Quando nei primi anni ’90 esplose tangentopoli, in un’epoca e in un contesto per molti aspetti diversi, il Paese fu accanto ai magistrati di Mani Pulite, espresse in mille modi una domanda di giustizia che era morale prima ancora che politica e che si riassumeva nel valore della “legge uguale per tutti”. Perché non avvertiamo ora una reazione altrettanto viva e penetrante? Cosa è cambiato in questi anni nel profondo del Paese e della coscienza degli italiani? Innanzi tutto dobbiamo rispondere che è tuttora largamente disattesa quella “questione morale” , in sostanza trasversale al sistema dei partiti, che fa della buona e trasparente amministrazione il punto di forza e credibilità della politica verso i cittadini. Troppe volte le scelte dei diritti e dell’etica sono state insidiate o  sopraffatte dalla ricerca del guadagno a ogni costo, dal miraggio di un falso modernismo e di un mercato senza regole, da un costume opportunista e spregiudicato che lascia inevitabilmente il passo  alle scorciatoie, all’ostentazione del sottopotere, al favoritismo familistico. Per illustrare le responsabilità del processo involutivo non è sufficiente neppure il dilagante “berlusconismo”, che pure ne è il più forte artefice e beneficiario. Da questo processo, che ha nella corruzione e nel voto di scambio i principali acceleratori soprattutto, ma non solo, nelle regioni del Sud, le mafie sono state beneficiate, fino a impadronirsi di parti rilevanti dell’economia nazionale, fino ad arrivare indisturbate, come dimostrano anche le nuove inchieste in corso, nel cuore delle istituzioni, del Governo, del Parlamento.

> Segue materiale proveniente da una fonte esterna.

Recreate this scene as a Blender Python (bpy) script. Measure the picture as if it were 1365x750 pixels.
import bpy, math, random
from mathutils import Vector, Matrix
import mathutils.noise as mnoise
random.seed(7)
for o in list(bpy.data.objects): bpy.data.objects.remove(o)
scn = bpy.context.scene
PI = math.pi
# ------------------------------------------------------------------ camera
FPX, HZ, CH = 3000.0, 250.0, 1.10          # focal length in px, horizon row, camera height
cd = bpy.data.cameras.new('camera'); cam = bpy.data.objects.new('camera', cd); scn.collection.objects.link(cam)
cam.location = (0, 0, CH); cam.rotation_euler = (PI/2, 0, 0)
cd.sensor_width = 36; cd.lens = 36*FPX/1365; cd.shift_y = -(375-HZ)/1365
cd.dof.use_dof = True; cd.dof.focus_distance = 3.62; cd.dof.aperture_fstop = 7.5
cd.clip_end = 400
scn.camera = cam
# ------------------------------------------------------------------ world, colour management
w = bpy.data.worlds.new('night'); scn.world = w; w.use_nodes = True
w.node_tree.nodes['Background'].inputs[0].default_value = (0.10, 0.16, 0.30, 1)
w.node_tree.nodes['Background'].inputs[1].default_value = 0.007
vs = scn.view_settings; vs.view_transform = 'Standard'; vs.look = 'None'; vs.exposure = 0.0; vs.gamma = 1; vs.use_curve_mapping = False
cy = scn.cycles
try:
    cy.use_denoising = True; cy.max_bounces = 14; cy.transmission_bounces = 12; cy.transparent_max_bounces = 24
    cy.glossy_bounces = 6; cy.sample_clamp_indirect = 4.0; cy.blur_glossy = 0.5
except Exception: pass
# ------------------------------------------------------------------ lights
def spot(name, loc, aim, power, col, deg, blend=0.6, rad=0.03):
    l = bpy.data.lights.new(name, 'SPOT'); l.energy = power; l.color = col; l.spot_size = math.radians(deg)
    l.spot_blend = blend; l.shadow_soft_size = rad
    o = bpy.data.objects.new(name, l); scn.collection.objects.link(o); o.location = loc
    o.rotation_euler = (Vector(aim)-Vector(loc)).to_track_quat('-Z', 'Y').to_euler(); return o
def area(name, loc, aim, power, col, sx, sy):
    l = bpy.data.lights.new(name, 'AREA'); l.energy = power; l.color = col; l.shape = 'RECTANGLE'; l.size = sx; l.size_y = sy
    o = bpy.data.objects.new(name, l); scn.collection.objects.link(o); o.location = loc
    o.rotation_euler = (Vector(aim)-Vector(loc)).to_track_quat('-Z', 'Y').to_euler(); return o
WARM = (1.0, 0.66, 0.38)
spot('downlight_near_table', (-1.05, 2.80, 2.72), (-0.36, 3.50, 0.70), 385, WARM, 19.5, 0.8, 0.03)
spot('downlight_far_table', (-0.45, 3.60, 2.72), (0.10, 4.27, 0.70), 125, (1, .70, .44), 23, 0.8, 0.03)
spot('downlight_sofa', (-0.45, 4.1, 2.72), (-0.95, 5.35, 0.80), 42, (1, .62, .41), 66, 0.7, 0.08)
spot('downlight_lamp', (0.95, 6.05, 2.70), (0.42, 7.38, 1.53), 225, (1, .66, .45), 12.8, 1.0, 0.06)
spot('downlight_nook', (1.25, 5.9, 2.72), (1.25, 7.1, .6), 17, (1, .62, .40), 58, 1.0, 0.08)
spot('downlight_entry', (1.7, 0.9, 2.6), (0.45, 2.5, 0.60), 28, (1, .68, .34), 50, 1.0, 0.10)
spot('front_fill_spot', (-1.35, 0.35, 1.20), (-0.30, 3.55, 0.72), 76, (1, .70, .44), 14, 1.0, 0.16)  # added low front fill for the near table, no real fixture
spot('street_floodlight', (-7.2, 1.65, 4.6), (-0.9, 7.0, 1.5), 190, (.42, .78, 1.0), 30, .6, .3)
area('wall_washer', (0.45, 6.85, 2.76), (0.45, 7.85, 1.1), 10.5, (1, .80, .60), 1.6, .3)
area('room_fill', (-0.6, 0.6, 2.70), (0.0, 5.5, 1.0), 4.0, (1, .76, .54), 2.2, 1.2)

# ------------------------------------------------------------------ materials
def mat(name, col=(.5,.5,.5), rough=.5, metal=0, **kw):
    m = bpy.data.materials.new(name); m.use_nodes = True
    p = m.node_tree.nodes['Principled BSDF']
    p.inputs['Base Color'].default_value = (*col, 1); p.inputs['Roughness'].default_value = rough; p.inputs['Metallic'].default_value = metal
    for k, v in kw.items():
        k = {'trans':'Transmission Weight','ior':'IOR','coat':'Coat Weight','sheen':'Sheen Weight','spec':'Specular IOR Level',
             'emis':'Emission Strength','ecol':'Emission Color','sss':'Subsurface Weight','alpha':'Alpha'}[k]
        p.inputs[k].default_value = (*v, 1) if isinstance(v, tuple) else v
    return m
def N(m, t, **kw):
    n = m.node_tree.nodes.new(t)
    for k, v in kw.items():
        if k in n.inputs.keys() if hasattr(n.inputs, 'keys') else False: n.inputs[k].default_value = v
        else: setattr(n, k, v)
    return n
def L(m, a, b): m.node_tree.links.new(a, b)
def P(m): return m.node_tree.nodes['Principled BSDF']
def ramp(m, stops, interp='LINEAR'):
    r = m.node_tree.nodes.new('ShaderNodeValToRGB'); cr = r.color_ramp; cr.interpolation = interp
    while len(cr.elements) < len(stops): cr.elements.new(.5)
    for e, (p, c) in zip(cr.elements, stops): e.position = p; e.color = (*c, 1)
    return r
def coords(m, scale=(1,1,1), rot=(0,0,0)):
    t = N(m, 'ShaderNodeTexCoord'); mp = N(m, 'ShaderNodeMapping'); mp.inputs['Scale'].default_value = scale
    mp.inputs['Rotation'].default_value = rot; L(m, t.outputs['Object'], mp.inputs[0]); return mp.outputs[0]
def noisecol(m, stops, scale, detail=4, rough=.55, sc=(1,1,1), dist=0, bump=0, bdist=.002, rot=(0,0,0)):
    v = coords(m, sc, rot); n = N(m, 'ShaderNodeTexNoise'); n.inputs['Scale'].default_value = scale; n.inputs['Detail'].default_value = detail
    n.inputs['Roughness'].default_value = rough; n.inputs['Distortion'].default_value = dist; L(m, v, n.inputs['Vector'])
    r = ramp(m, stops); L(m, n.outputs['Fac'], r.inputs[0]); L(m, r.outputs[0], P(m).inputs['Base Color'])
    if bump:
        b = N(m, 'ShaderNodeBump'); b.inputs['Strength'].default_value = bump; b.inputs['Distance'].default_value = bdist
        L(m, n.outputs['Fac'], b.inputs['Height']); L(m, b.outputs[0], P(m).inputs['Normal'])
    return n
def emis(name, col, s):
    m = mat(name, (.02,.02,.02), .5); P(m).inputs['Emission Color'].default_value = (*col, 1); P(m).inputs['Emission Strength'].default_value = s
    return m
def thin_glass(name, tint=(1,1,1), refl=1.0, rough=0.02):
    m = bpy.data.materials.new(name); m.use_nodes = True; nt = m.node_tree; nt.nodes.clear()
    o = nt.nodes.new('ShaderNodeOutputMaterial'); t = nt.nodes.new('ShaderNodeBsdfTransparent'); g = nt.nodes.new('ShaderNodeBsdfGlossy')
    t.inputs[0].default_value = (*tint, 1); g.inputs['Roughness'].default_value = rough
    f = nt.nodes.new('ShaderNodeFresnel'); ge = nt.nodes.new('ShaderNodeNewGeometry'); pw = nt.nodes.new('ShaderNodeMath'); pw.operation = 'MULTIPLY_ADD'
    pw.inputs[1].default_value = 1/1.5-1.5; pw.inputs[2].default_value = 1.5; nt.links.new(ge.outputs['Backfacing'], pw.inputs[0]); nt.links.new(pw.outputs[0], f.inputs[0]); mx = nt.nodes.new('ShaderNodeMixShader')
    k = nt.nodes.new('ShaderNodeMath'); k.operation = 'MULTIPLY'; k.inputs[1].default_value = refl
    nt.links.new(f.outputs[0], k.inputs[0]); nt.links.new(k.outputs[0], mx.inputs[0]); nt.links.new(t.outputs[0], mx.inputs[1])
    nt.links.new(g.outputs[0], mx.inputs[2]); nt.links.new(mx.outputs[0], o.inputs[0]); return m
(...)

Ed è la stessa Chiesa, con l’allarme lanciato dalla CEI (che ha ripreso in parte il solenne monito espresso ad Agrigento da Papa Woytila, finora largamente inascoltato da vari livelli della gerarchia e della presenza ecclesiale sul territorio)  che scende in campo per denunciare l’assalto criminale alla democrazia e “l’abuso del potere e dell’illegalità”.

Peccato che la presa di coscienza non sia fatta propria dalle scelte del governo e dall’ossessione del Presidente del Consiglio nei confronti dei giudici e della Giustizia. Mentre si rinvia la tanto decantata legge contro la corruzione, non passa giorno in cui non sia sottolineato l’obiettivo di condizionare lo strumento giudiziario delle intercettazioni, senza il quale nessuno di questi scandali sarebbe venuto alla luce e l’avanzata sott’acqua delle mafie sarebbe inarrestabile.

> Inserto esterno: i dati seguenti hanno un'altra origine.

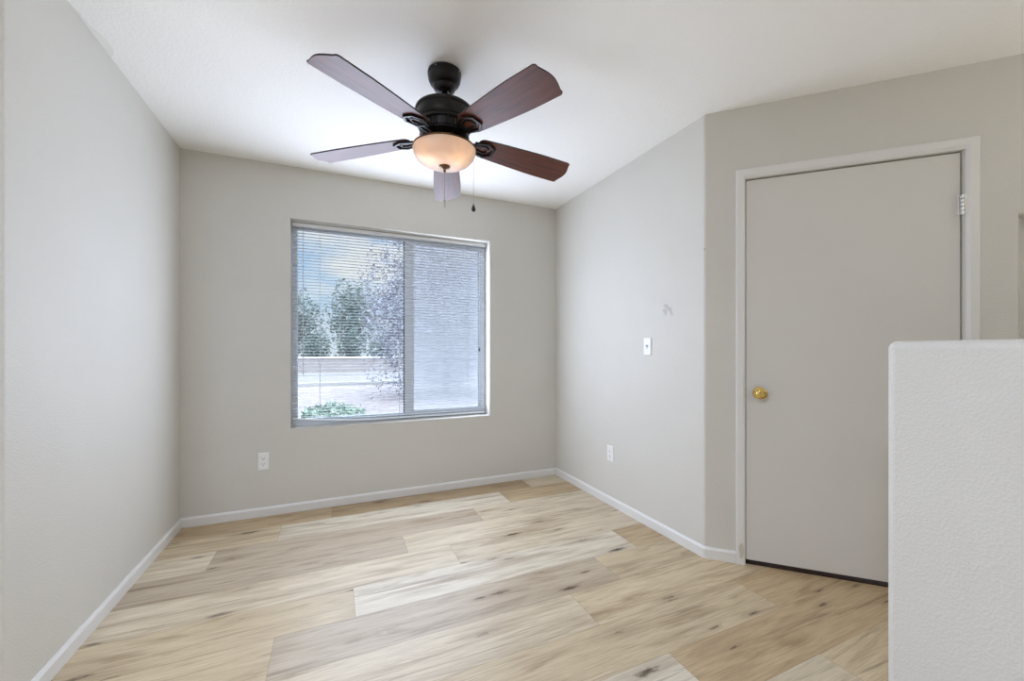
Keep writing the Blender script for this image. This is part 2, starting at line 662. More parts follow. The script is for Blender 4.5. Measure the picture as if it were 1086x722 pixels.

Una sconcertante contraddizione fra chi proclama ogni giorno la necessità di fare pulizia della corruzione, mentre allo stesso tempo cerca nei fatti di colpire le risorse decisive per  arrivare al bersaglio, insieme impedendo ai giornalisti di fare bene il proprio mestiere e lasciando volutamente al buio i cittadini. Insomma, un po’ come fare ammucchiare la sporcizia  e nasconderla poi sotto il tappeto…

E’ reversibile questo devastante stato di cose? All’interrogativo angosciante che assilla tanti italiani è davvero difficile dare oggi una risposta, tante sono le responsabilità e le incognite che pesano su molteplici componenti della vita nazionale, come sui fattori economici, politici, sociali e culturali, interni e internazionali, che ne determineranno l’evoluzione o l’ulteriore regressione.

Una cosa però ci sentiamo di riaffermare: la partita della democrazia contro l’autoritarismo, della legalità contro il crimine, della trasparenza  e dell’etica contro la corruzione, sarà inesorabilmente persa se i tanti, tantissimi cittadini onesti resteranno in silenzio e nell’indifferenza, senza avere un sussulto di rifiuto, di protesta e di dignità.